Cumhurbaşkanı Erdoğan, ülkede kadınların, gençlerin ve çocukların sorunlarıyla ilgilenenlerin asıl üzerinde durmaları ve çözüm aramaları gereken meselenin evlatları topyekûn tehdit eden sapkın akımlar olduğunu bildirdi.
Açık konuşacağını aktaran Cumhurbaşkanı Erdoğan, “LGBT denilen olay, bizim kitabımızda yok. Fakat CHP’nin kitabında var mı? Var. Diğer yavru muhalefetin kitabında var mı? Var. Onlarla beraber yürüyorlar mı? Yürüyorlar. Bizim böyle bir şeye ihtiyacımız yok” diye konuştu.
Cumhurbaşkanı Erdoğan, gelecek dönem bakanlıklarla tüm ilgili kurumlarla sivil toplum kuruluşlarıyla bu büyük tehlikelere karşı daha müteyakkız şekilde mücadele edeceklerini vurguladı.
“GÜÇLÜ AİLE OLMADAN, GÜÇLÜ BİR MİLLET OLMAZ”
Birilerinin gündemi farklı da olsa aile kurumunun temel direği olan kadınların üretim yanında siyasetteki varlık ve etkinliklerinin arttığının gerçek olduğunun altını çizen Cumhurbaşkanı Erdoğan, konuşmasını şöyle sürdürdü: “Güçlü aile olmadan, güçlü bir millet olmaz. Kadın olmadan siyasetin, üretimin, büyümenin olamayacağı anlayışımızın en somut örneklerinden biri de Meclis’teki temsil düzeyidir. Az önce arkadaşlarımız söyledi. Et-tekraru ahsen velev kane yüz seksen. Şimdi ben de söyleyeceğim. Nedir o? Meclis’te ilk defa 1935’te milletvekili olarak görev almaya başlayan kadınlarımızın temsil düzeyi genellikle çok düşük oranda seyretmiş hatta yüzde birler seviyesine kadar inmiştir.
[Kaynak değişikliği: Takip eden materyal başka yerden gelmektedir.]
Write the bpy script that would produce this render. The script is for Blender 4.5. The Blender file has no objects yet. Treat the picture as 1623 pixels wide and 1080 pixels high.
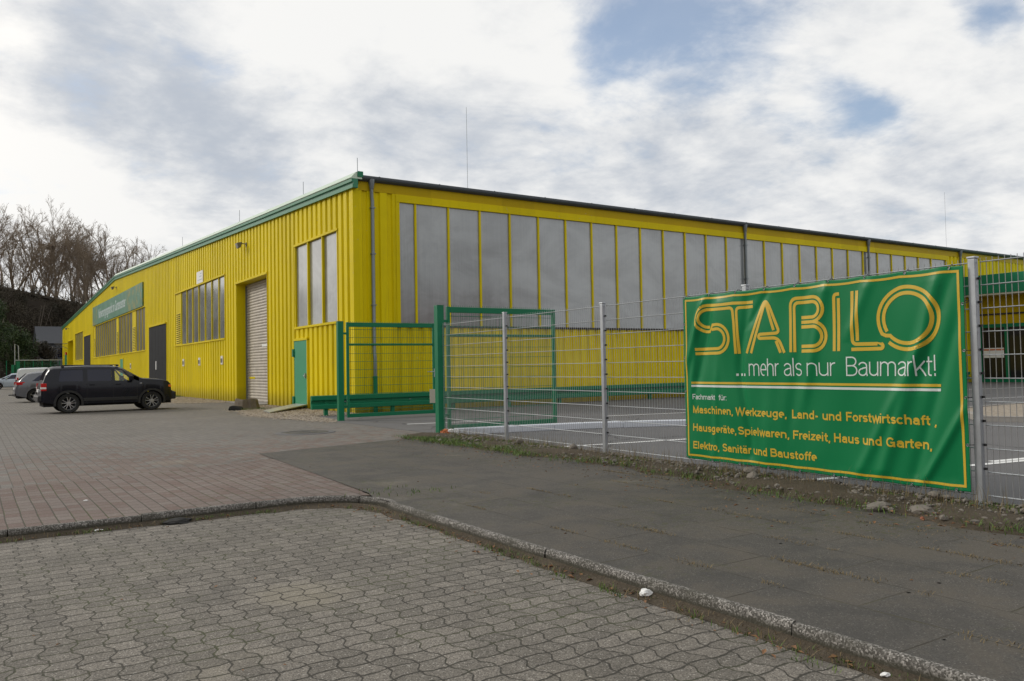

Hatta 1999 seçimlerinde milletin oyuyla meclise gelen bir kadın milletvekilimize, bu ana muhalefetin geçmişteki temsilcisi durumunda olanlar ne demişti? ‘Bu kadına haddini bildirin’ demişti. Ne demek bu ya? Yani bir kadına, parlamentoya milletin oylarıyla seçilerek gelen bir başörtülü kadına, ‘Bu kadına haddini bildirin’ demek ne demek ya? Ey CHP, siz onların devamısınız, hiç bir farkınız yok. Hadi sıkıyorsa şimdi de had bildirin bakalım.”
Cumhurbaşkanı Erdoğan, buralara kolay gelmediklerini, bütün hanım kardeşlerinin çektiği çok eza cefaların olduğunu belirtti.
“Diyarbakır Annelerinin gözleri nasıl yaşlıysa evet bizim de ailelerimizin gözleri çok yaşlıydı” diyen Cumhurbaşkanı Erdoğan, şunları söyledi: “Okullarından maalesef kovulan ve bu ana muhalefetin şu anda başındaki zatın genel başkan yardımcısı olan bir kadın, ikna odalarında o bizim kızlarımızın başlarındaki örtüleri çıkartarak, onları odaya alıp, orada onlara manevi işkenceyi yapıyorlardı. Hâlâ utanmadan, sıkılmadan konuşuyorlar. Biz sizin cemaziyülevvelinizi gayet iyi biliriz. Çünkü aynı acıyı ben de yaşadım. Birçok yakınlarım yaşadı ve adeta sanki farklı bir ülkede yaşıyormuş gibi kızımı İstanbul’daki okuldan alıp ondan sonra Türkiye’nin farklı bir iline adeta kaçırmak zorunda kaldım. O okulun müdürü de benim sınıf arkadaşım olduğu için ‘Ya gönder bana.’ Ve oraya gönderdim arkadaşıyla beraber. Bu çileleri biz yaşadık. Bay Kemal, sen bunları yaşamadın. Zaten senin böyle bir derdin de yok.”